-- SUPPLIED INFORMATION start --

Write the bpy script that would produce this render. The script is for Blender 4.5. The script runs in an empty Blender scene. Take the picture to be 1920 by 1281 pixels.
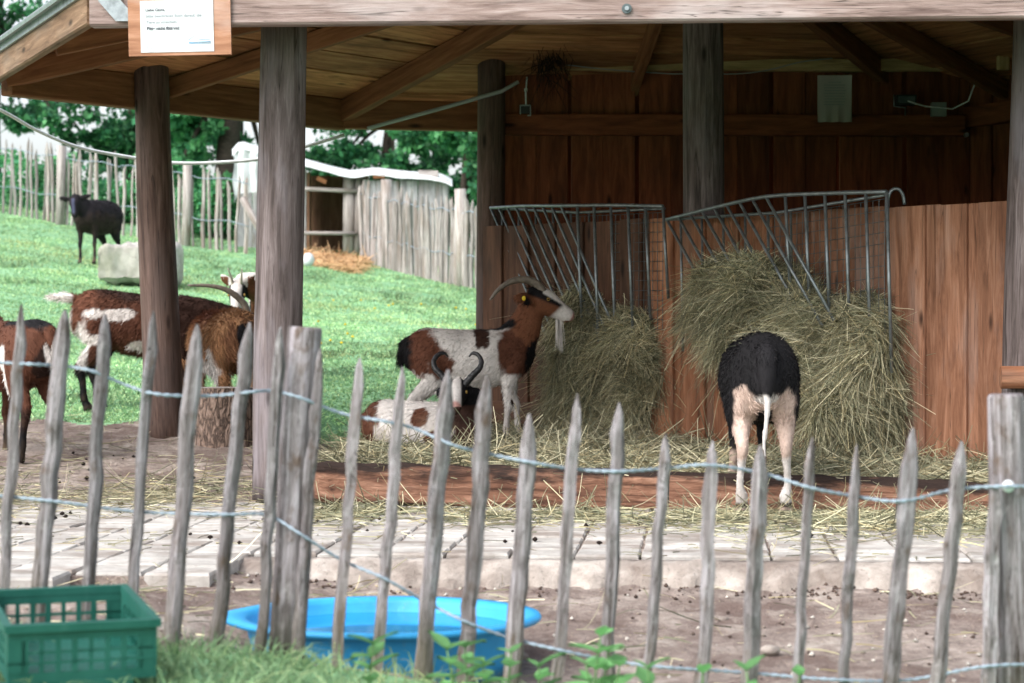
import bpy, bmesh, math, random
import numpy as np
from mathutils import Vector, Matrix

random.seed(7)
RNG = np.random.default_rng(11)
SC = bpy.context.scene
COL = SC.collection

# ------------------------------------------------------------------ camera
CAM_H, YH, FPX = 0.75, 612.0, 4000.0
cam_d = bpy.data.cameras.new('camera')
cam = bpy.data.objects.new('camera', cam_d)
COL.objects.link(cam)
cam_d.sensor_width = 36.0
cam_d.lens = FPX / 1920 * 36
cam_d.clip_start, cam_d.clip_end = 0.1, 2000
cam.location = (0, 0, CAM_H)
cam.rotation_euler = (math.radians(90) - math.atan((640.5 - YH) / FPX), 0, 0)
cam_d.dof.use_dof = True
cam_d.dof.focus_distance = 9.3
cam_d.dof.aperture_fstop = 4.5
SC.camera = cam

# ------------------------------------------------------------------ sky, sun, exposure
SUN_EL, SUN_AZ = math.radians(44), math.radians(228)      # azimuth clockwise from +Y (behind the camera, to the left)
W = bpy.data.worlds.new('World')
SC.world = W
W.use_nodes = True
wn = W.node_tree
wn.nodes.clear()
w_out = wn.nodes.new('ShaderNodeOutputWorld')
w_bg = wn.nodes.new('ShaderNodeBackground')
w_sky = wn.nodes.new('ShaderNodeTexSky')
w_sky.sky_type = 'NISHITA'
w_sky.sun_disc = False
w_sky.sun_elevation, w_sky.sun_rotation = SUN_EL, SUN_AZ
w_sky.air_density, w_sky.dust_density, w_sky.ozone_density = 1.0, 4.0, 1.0
w_hsv = wn.nodes.new('ShaderNodeHueSaturation')           # a bright high overcast: nearly colourless
w_hsv.inputs['Saturation'].default_value = 0.38
w_bg.inputs['Strength'].default_value = 0.15
wn.links.new(w_sky.outputs[0], w_hsv.inputs['Color'])
wn.links.new(w_hsv.outputs[0], w_bg.inputs['Color'])
wn.links.new(w_bg.outputs[0], w_out.inputs['Surface'])

sun_d = bpy.data.lights.new('sun', 'SUN')
sun_d.energy, sun_d.angle, sun_d.color = 0.65, math.radians(40), (1.0, 0.985, 0.965)
sun = bpy.data.objects.new('sun', sun_d)
COL.objects.link(sun)
sun_to = Vector((math.sin(SUN_AZ) * math.cos(SUN_EL), math.cos(SUN_AZ) * math.cos(SUN_EL), math.sin(SUN_EL)))
sun.rotation_euler = sun_to.to_track_quat('Z', 'Y').to_euler()

SC.view_settings.view_transform = 'Standard'
SC.view_settings.look = 'None'
SC.view_settings.exposure = 1.38
SC.view_settings.gamma = 1.0
SC.view_settings.use_curve_mapping = False
SC.render.engine = 'CYCLES'
SC.cycles.use_denoising = True
SC.cycles.max_bounces = 5
SC.cycles.diffuse_bounces = 3
SC.cycles.glossy_bounces = 2
SC.cycles.transmission_bounces = 3
SC.cycles.caustics_reflective = False
SC.cycles.caustics_refractive = False

# ------------------------------------------------------------------ helpers
def srgb(r, g, b):
    f = lambda c: (c / 255 / 12.92) if c / 255 <= 0.04045 else ((c / 255 + 0.055) / 1.055) ** 2.4
    return (f(r), f(g), f(b))

def at(x, y, d):
    """photo pixel at distance d -> a point of the place"""
    return Vector(((x - 960) / FPX * d, d, CAM_H + (YH - y) / FPX * d))

WM = {}
def world_of(o):
    return WM.get(o.name, Matrix.Identity(4))

def link(o, parent=None, M=None):
    """link o with world matrix M under parent"""
    COL.objects.link(o)
    M = M or Matrix.Identity(4)
    if parent is not None:
        o.parent = parent
        o.matrix_parent_inverse = world_of(parent).inverted()
    o.matrix_basis = M
    WM[o.name] = M.copy()
    return o

def tag(o, label=None, cat=None, group=None, kind=None):
    if label: o['label'] = label
    if cat: o['category'] = cat
    if group: o['group'] = group
    if kind: o['kind'] = kind
    return o

def empty(name, loc, label, cat, group=None, rotz=0.0):
    o = bpy.data.objects.new(name, None)
    o.empty_display_size = 0.1
    M = Matrix.Translation(Vector(loc)) @ Matrix.Rotation(rotz, 4, 'Z')
    link(o, None, M)
    return tag(o, label, cat, group)

def mesh_np(name, V, quads=None, tris=None, cols=None, mat=None, smooth=False):
    V = np.asarray(V, dtype=np.float32)
    me = bpy.data.meshes.new(name)
    q = np.zeros((0, 4), np.int32) if quads is None else np.asarray(quads, np.int32)
    t = np.zeros((0, 3), np.int32) if tris is None else np.asarray(tris, np.int32)
    me.vertices.add(len(V)); me.vertices.foreach_set('co', V.ravel())
    me.loops.add(q.size + t.size)
    me.loops.foreach_set('vertex_index', np.concatenate([q.ravel(), t.ravel()]))
    me.polygons.add(len(q) + len(t))
    st = np.concatenate([np.arange(len(q)) * 4, q.size + np.arange(len(t)) * 3]).astype(np.int32)
    me.polygons.foreach_set('loop_start', st)
    if smooth:
        me.polygons.foreach_set('use_smooth', np.ones(len(q) + len(t), bool))
    if cols is not None:
        set_cols(me, cols)
    me.update(calc_edges=True)
    me.validate()
    if mat: me.materials.append(mat)
    return me

def set_cols(me, cols):
    c = np.ones((len(me.vertices), 4), np.float32)
    c[:, :3] = cols
    a = me.color_attributes.get('Col') or me.color_attributes.new('Col', 'FLOAT_COLOR', 'POINT')
    a.data.foreach_set('color', c.ravel())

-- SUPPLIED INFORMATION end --

> DIRECTIONS
Omitting all pictures, restate exactly the lines of the material from its start through the line that contains "SC.camera = cam".

> RIGHT ANSWER
Write the bpy script that would produce this render. The script is for Blender 4.5. The script runs in an empty Blender scene. Take the picture to be 1920 by 1281 pixels.
import bpy, bmesh, math, random
import numpy as np
from mathutils import Vector, Matrix

random.seed(7)
RNG = np.random.default_rng(11)
SC = bpy.context.scene
COL = SC.collection

# ------------------------------------------------------------------ camera
CAM_H, YH, FPX = 0.75, 612.0, 4000.0
cam_d = bpy.data.cameras.new('camera')
cam = bpy.data.objects.new('camera', cam_d)
COL.objects.link(cam)
cam_d.sensor_width = 36.0
cam_d.lens = FPX / 1920 * 36
cam_d.clip_start, cam_d.clip_end = 0.1, 2000
cam.location = (0, 0, CAM_H)
cam.rotation_euler = (math.radians(90) - math.atan((640.5 - YH) / FPX), 0, 0)
cam_d.dof.use_dof = True
cam_d.dof.focus_distance = 9.3
cam_d.dof.aperture_fstop = 4.5
SC.camera = cam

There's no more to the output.